“Which” and “that” with relative clauses

“Which” and “that” are very commonly used in relative clauses.

In the following examples the underlined sections are the relative clauses:
Unfortunately we cannot open the documents that you emailed earlier as they have been corrupted.
The conduct of the Tender Committee, which has not yet explained the motives for its decision, infringes the Bidder’s legal interest.

In relative clauses, “that” and “which” are called relative pronouns.

The first example above contains a defining relative clause. This means that the relative clause defines the thing mentioned before it (in this case, the documents), and the sentence would not make sense if the relative clause were omitted (we would not know which documents were being referred to).

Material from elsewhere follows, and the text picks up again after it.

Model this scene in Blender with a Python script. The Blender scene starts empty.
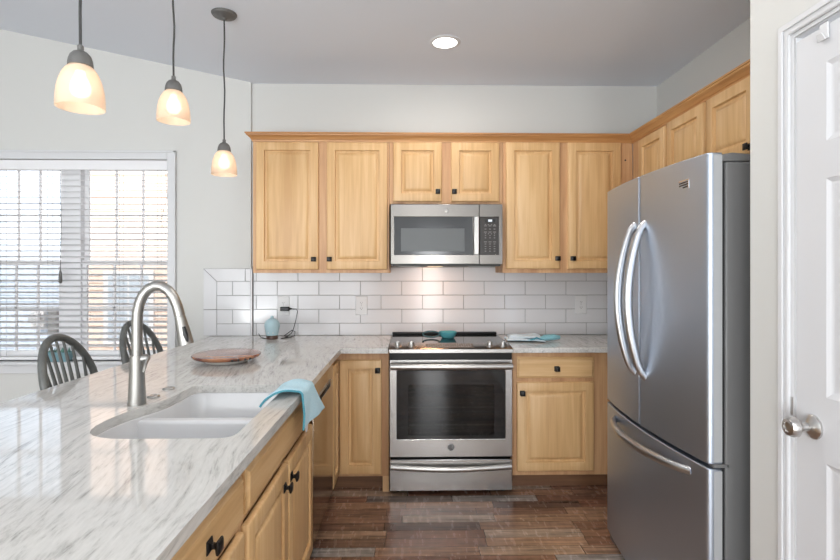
import bpy, bmesh, math, random
from mathutils import Vector, Matrix

random.seed(7)
R = math.radians
sc = bpy.context.scene
COL = sc.collection

# ------------------------------------------------------------------ camera
cam_data = bpy.data.cameras.new('camera')
cam = bpy.data.objects.new('camera', cam_data)
COL.objects.link(cam)
cam.location = (0, 0, 1.40)
cam.rotation_euler = (R(90), 0, -math.atan(10 / 510))
cam_data.sensor_width = 36
cam_data.lens = 510 / 840 * 36
cam_data.shift_x = 0
cam_data.shift_y = -10.3 / 840
cam_data.clip_start = 0.02
sc.camera = cam

# ------------------------------------------------------------------ world, daylight, exposure
world = bpy.data.worlds.new('world')
sc.world = world
world.use_nodes = True
wn = world.node_tree.nodes
bg = wn['Background']
bg.inputs['Color'].default_value = (0.93, 0.965, 1.0, 1)
bg.inputs['Strength'].default_value = 2.6

sc.view_settings.view_transform = 'Standard'
sc.view_settings.look = 'None'
sc.view_settings.gamma = 1
sc.view_settings.use_curve_mapping = False
sc.view_settings.exposure = 0.05


def area_light(name, loc, rot, sx, sy, power, color=(1, 1, 1), shape='RECTANGLE'):
    d = bpy.data.lights.new(name, 'AREA')
    d.shape = shape
    d.size = sx
    if shape == 'RECTANGLE':
        d.size_y = sy
    d.energy = power
    d.color = color
    o = bpy.data.objects.new(name, d)
    COL.objects.link(o)
    o.location = loc
    o.rotation_euler = rot
    return o


# sun behind the house: it lights the neighbours' fronts and falls through an invented rear opening onto the added carpet
sd = bpy.data.lights.new('sun', 'SUN')
sd.energy = 4.6
sd.angle = R(1)
sd.color = (1, .97, .93)
so_ = bpy.data.objects.new('sun', sd)
COL.objects.link(so_)
so_.rotation_euler = (R(48), 0, R(-12))
# added area light aimed upward to brighten the ceiling; no lamp stands there
area_light('added_ceiling_uplight', (-2.0, -3.5, .35), (R(140), 0, R(-14)), 3.2, .6, 125, (0.96, 0.985, 1.0))
# added fill light at an invented patio door, then daylight from the rear window
area_light('added_room_fill', (-2.4, -3.55, 1.15), (R(92), 0, R(-8)), 3.0, 2.0, 66, (0.96, 0.985, 1.0))
area_light('rear_window_daylight', (0.42, -3.55, 1.15), (R(90), 0, 0), 0.5, 1.9, 42, (0.95, 0.98, 1.0))


# ------------------------------------------------------------------ helpers
class MB:
    """collects shapes in world coordinates, then links them as one mesh object"""

    def __init__(self):
        self.bm = bmesh.new()

    def faces(self, verts, faces, smooth=False):
        vs = [self.bm.verts.new(v) for v in verts]
        for f in faces:
            try:
                fc = self.bm.faces.new([vs[i] for i in f])
                fc.smooth = smooth
            except ValueError:
                pass
        return vs

    def box(self, x0, x1, y0, y1, z0, z1):
        x0, x1 = min(x0, x1), max(x0, x1)
        y0, y1 = min(y0, y1), max(y0, y1)
        z0, z1 = min(z0, z1), max(z0, z1)
        v = [(x0, y0, z0), (x1, y0, z0), (x1, y1, z0), (x0, y1, z0), (x0, y0, z1), (x1, y0, z1), (x1, y1, z1), (x0, y1, z1)]
        self.faces(v, [(0, 3, 2, 1), (4, 5, 6, 7), (0, 1, 5, 4), (1, 2, 6, 5), (2, 3, 7, 6), (3, 0, 4, 7)])
        return self

    def tube(self, pts, r, seg=12, closed=False, flat=1.0, ref=None):
        """round tube; r number or list; flat scales the second axis of the section; ref = fixed first axis"""
        pts = [Vector(p) for p in pts]
        n = len(pts)
        rs = r if isinstance(r, (list, tuple)) else [r] * n
        rings = []
        prev = None
        for i, p in enumerate(pts):
            if closed:
                t = pts[(i + 1) % n] - pts[(i - 1) % n]
            else:
                t = pts[min(i + 1, n - 1)] - pts[max(i - 1, 0)]
            t.normalize()
            if ref is not None:
                a = Vector(ref) - t * t.dot(Vector(ref))
            elif prev is None:
                a = Vector((0, 0, 1)) if abs(t.z) < .9 else Vector((1, 0, 0))
                a = a - t * t.dot(a)
            else:
                a = prev - t * t.dot(prev)
            a.normalize()
            prev = a
            b = t.cross(a)
            rings.append([self.bm.verts.new(p + (a * math.cos(2 * math.pi * k / seg) + b * flat * math.sin(2 * math.pi * k / seg)) * rs[i]) for k in range(seg)])
        m = n if closed else n - 1
        for i in range(m):
            A, B = rings[i], rings[(i + 1) % n]
            for k in range(seg):
                f = self.bm.faces.new((A[k], A[(k + 1) % seg], B[(k + 1) % seg], B[k]))
                f.smooth = True
        if not closed:
            self.bm.faces.new(rings[0][::-1])
            self.bm.faces.new(rings[-1])
        return self

    def lathe(self, prof, origin=(0, 0, 0), axis=(0, 0, 1), seg=24, cap=True):
        """prof: list of (radius, distance along axis)"""
        ax = Vector(axis).normalized()
        a = Vector((1, 0, 0)) if abs(ax.x) < .9 else Vector((0, 1, 0))
        a = (a - ax * ax.dot(a)).normalized()
        b = ax.cross(a)
        o = Vector(origin)
        rings = []
        for r, h in prof:
            rings.append([self.bm.verts.new(o + ax * h + (a * math.cos(2 * math.pi * k / seg) + b * math.sin(2 * math.pi * k / seg)) * max(r, 1e-4)) for k in range(seg)])
        for A, B in zip(rings, rings[1:]):
            for k in range(seg):
                f = self.bm.faces.new((A[k], A[(k + 1) % seg], B[(k + 1) % seg], B[k]))
                f.smooth = True
        if cap:
            self.bm.faces.new(rings[0][::-1])
            self.bm.faces.new(rings[-1])
        return self

    def rings(self, rs, cap0=True, cap1=True, smooth=False):
        """loft through closed rings of equal length"""
        R_ = [[self.bm.verts.new(p) for p in r] for r in rs]
        n = len(R_[0])
        for A, B in zip(R_, R_[1:]):
            for k in range(n):
                f = self.bm.faces.new((A[k], A[(k + 1) % n], B[(k + 1) % n], B[k]))
                f.smooth = smooth
        if cap0:
            self.bm.faces.new(R_[0][::-1])
        if cap1:
            self.bm.faces.new(R_[-1])
        return self

    def prism(self, poly, fn, d0, d1):
        """poly of (a,b); fn(a,b,d) -> point"""
        return self.rings([[fn(a, b, d0) for a, b in poly], [fn(a, b, d1) for a, b in poly]])

    def plate(self, outer, holes, fn, d0, d1):
        """flat plate with holes, extruded from d0 to d1"""
        loops = [outer] + holes
        if len(outer) == 4 and len(holes) == 1 and len(holes[0]) == 4:
            h = holes[0]
            V = {(w, i, d): self.bm.verts.new(fn(*(outer, h)[w][i], (d0, d1)[d])) for w in (0, 1) for i in range(4) for d in (0, 1)}
            for i in range(4):
                j = (i + 1) % 4
                for q in (((0, i, 0), (0, j, 0), (1, j, 0), (1, i, 0)), ((0, i, 1), (0, j, 1), (1, j, 1), (1, i, 1)),
                          ((0, i, 0), (0, j, 0), (0, j, 1), (0, i, 1)), ((1, i, 0), (1, j, 0), (1, j, 1), (1, i, 1))):
                    self.bm.faces.new([V[k] for k in q])
            return self
        for d in (d0, d1):
            es = []
            for lp in loops:
                vs = [self.bm.verts.new(fn(a, b, d)) for a, b in lp]
                for i in range(len(vs)):
                    es.append(self.bm.edges.new((vs[i], vs[(i + 1) % len(vs)])))
            bmesh.ops.triangle_fill(self.bm, use_beauty=True, use_dissolve=False, edges=es)
        for lp in loops:
            n = len(lp)
            A = [self.bm.verts.new(fn(a, b, d0)) for a, b in lp]
            B = [self.bm.verts.new(fn(a, b, d1)) for a, b in lp]
            for i in range(n):
                self.bm.faces.new((A[i], A[(i + 1) % n], B[(i + 1) % n], B[i]))
        bmesh.ops.remove_doubles(self.bm, verts=self.bm.verts, dist=1e-6)
        return self

    def build(self, name, mat, parent=None, origin=None, bevel=0, seg=2, sharp=35, solid=0, subsurf=0):
        bm = self.bm
        bmesh.ops.recalc_face_normals(bm, faces=bm.faces)
        if parent is not None:
            off = wloc(parent)
        elif origin is not None:
            off = Vector(origin)
        else:
            xs = [v.co for v in bm.verts]
            off = Vector(((min(v.x for v in xs) + max(v.x for v in xs)) / 2, (min(v.y for v in xs) + max(v.y for v in xs)) / 2, min(v.z for v in xs)))
        bmesh.ops.translate(bm, verts=bm.verts, vec=-off)
        me = bpy.data.meshes.new(name)
        bm.to_mesh(me)
        bm.free()
        me.materials.append(mat)
        me.set_sharp_from_angle(angle=R(sharp))
        o = bpy.data.objects.new(name, me)
        COL.objects.link(o)
        if parent is not None:
            o.parent = parent
        else:
            o.location = off
        if solid:
            m = o.modifiers.new('thickness', 'SOLIDIFY')
            m.thickness = solid
            m.offset = 0
        if subsurf:
            m = o.modifiers.new('smooth', 'SUBSURF')
            m.levels = m.render_levels = subsurf
        if bevel:
            m = o.modifiers.new('bevel', 'BEVEL')
            m.width = bevel
            m.segments = seg
            m.limit_method = 'ANGLE'
            m.angle_limit = R(40)
        return o


def wloc(o):
    v = Vector((0, 0, 0))
    while o is not None:
        v += o.location
        o = o.parent
    return v


def tag(o, label, cat, group=None):
    o['label'] = label
    o['category'] = cat
    if group:
        o['group'] = group
    return o


def thing(name, label, cat, loc, group=None):
    o = bpy.data.objects.new(name, None)
    o.empty_display_size = .05
    COL.objects.link(o)
    o.location = loc
    return tag(o, label, cat, group)


def structure(o):
    o['kind'] = 'structure'
    return o


def copy_tree(o, parent=None):
    c = o.copy()
    COL.objects.link(c)
    c.parent = parent
    for ch in list(o.children):
        copy_tree(ch, c)
    return c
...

Defining relative clauses have no commas around them and can use “that” as their relative pronoun.

The second example above contains a non-defining relative clause. This means that the relative clause does not define the thing mentioned before it (in this case, the Tender Committee), but instead gives additional information about it. Thus the relative clause can be omitted and the sentence will still make sense.

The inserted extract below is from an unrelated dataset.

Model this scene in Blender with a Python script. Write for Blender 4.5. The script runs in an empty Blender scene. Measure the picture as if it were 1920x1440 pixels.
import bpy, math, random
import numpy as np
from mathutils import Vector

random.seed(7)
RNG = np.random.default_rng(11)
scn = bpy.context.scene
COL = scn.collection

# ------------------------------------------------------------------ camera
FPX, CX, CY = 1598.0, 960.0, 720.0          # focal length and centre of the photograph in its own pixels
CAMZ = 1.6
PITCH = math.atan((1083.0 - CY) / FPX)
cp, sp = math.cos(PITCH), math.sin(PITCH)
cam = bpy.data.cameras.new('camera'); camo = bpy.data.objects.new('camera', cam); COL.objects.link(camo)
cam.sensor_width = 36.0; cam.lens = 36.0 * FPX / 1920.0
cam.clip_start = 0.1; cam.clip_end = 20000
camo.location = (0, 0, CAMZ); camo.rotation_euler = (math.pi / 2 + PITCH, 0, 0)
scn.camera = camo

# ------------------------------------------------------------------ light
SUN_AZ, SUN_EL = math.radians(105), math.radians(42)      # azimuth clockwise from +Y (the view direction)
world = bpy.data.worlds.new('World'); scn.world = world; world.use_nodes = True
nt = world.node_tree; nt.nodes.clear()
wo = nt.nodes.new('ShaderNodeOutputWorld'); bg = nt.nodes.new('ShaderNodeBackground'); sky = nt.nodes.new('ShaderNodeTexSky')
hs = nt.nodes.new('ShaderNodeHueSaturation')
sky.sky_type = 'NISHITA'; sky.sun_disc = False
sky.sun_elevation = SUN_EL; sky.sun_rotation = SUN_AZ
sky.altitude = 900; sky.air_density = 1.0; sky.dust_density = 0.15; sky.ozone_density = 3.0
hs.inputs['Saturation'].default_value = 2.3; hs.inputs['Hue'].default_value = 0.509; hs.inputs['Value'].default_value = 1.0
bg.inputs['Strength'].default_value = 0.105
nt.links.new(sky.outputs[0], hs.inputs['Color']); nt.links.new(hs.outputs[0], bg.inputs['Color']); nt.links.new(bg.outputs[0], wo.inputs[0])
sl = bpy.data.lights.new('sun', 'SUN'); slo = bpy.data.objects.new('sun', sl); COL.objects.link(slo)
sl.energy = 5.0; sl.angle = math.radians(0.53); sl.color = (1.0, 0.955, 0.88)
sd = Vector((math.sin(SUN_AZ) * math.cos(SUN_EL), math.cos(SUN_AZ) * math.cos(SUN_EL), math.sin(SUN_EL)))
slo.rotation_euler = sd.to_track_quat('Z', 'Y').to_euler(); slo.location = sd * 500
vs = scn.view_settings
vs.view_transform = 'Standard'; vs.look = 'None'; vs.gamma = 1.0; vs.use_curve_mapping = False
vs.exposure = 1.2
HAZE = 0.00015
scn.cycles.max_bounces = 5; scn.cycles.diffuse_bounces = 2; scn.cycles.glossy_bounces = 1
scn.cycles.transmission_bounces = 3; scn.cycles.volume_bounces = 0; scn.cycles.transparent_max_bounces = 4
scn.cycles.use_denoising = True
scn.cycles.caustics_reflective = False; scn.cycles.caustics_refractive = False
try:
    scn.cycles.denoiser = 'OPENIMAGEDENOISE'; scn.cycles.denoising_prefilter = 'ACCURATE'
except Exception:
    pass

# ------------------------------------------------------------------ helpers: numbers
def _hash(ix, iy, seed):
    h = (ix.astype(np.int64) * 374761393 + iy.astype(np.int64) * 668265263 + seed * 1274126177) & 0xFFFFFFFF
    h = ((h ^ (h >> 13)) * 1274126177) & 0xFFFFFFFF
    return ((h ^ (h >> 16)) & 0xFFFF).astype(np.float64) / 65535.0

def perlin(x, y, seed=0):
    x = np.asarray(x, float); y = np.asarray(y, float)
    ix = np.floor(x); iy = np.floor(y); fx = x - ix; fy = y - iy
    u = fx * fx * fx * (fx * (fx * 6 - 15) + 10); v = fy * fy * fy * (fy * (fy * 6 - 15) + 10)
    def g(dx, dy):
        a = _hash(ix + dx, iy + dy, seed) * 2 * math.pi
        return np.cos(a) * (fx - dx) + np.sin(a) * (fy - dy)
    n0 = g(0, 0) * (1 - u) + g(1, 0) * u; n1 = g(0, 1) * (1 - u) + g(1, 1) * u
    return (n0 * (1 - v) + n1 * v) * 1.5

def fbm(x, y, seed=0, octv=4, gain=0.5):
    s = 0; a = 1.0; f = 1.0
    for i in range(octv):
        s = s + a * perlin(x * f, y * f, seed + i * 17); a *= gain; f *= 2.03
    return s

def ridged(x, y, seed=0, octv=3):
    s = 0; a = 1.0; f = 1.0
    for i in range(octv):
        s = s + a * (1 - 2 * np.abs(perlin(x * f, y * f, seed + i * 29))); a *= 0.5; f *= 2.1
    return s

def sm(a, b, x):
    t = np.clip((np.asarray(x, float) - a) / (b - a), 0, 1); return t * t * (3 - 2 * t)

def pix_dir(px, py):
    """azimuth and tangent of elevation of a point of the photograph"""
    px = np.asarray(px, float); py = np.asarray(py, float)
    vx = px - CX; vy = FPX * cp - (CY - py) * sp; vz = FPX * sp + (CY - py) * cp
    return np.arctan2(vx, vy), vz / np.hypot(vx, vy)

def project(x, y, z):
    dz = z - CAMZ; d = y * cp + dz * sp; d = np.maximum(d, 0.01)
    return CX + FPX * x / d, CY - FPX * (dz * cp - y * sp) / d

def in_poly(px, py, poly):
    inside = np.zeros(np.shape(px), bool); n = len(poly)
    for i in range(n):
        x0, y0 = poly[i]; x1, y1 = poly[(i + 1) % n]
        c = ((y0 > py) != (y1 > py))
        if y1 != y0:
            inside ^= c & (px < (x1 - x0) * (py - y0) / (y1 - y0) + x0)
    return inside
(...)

Non-defining relative clauses always need commas around them and CANNOT use  “that” as their relative pronoun.

More examples

Defining relative clause:
This remuneration may not be less than the national minimum wage reduced in proportion to the hours of work which / that are to be performed in a given calendar month.

Non-defining relative clause:
The worst-case scenario, which we should make every effort to avoid, is that the court will register Acme, but will not register the Bank.